Совсем иными красками написан рассказ "Решайся, пилот!" лиричный, немного грустный и при этом, по существу, тоже очень мужественный. Старый пилот Климов уже давно не летает, он только дежурит на космодроме в качестве "пилота второго резерва". Практически из второго резерва никого не приходится посылать в полеты: видимо, это лишь нечто вроде промежуточной ступени, несколько смягчающей перевод человека на пенсию. Но Климов, даже больной, не хочет уходить с дежурства. И вот он летит! Сон это или действительность? Ни то, ни другое: скорее всего это мечтания старого пилота которому трудно расстаться с надеждой на последний рейс. Но мы ни минуты не сомневаемся случись это наяву, Климов наверняка действовал бы также решительно, так же самоотверженно, как представляется ему в его мечтаниях. И невеселая тема старости, ее неотвратимого приближения оборачивается темой отваги, любви. К своему трудному делу, пожизненной верности ему.
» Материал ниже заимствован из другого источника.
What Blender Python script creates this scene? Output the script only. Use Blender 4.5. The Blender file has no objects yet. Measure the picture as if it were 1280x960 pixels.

На первый взгляд в рассказе "Лентяй" гораздо больше признаков "технической" фантастики: другая планета, антропоиды, добывающие в глубоких шахтах чудодейственный веноцет, телекинетическое управление этими антропоидами... Но вскоре мы понимаем, что все это - лишь фон, не больше, что писателя (а вместе с ним и нас) волнует лишь судьба шахтера Ишимбаева - настоящего человека, а не антропоидного робота. Средствами искусства рассказ этот не только опровергает наивные представления о том, что в будущем труд будто бы сведется к пресловутому "нажиманию кнопок"; он убедительно и остроумно опровергает также более устойчивые заблуждения об относительной легкости умственной работы. А героизм, проявленный "лентяем" Ишимбаевым при ликвидации аварии, не только придает рассказу сюжетную остроту, но и служит утверждению подлинно человеческого в человеке.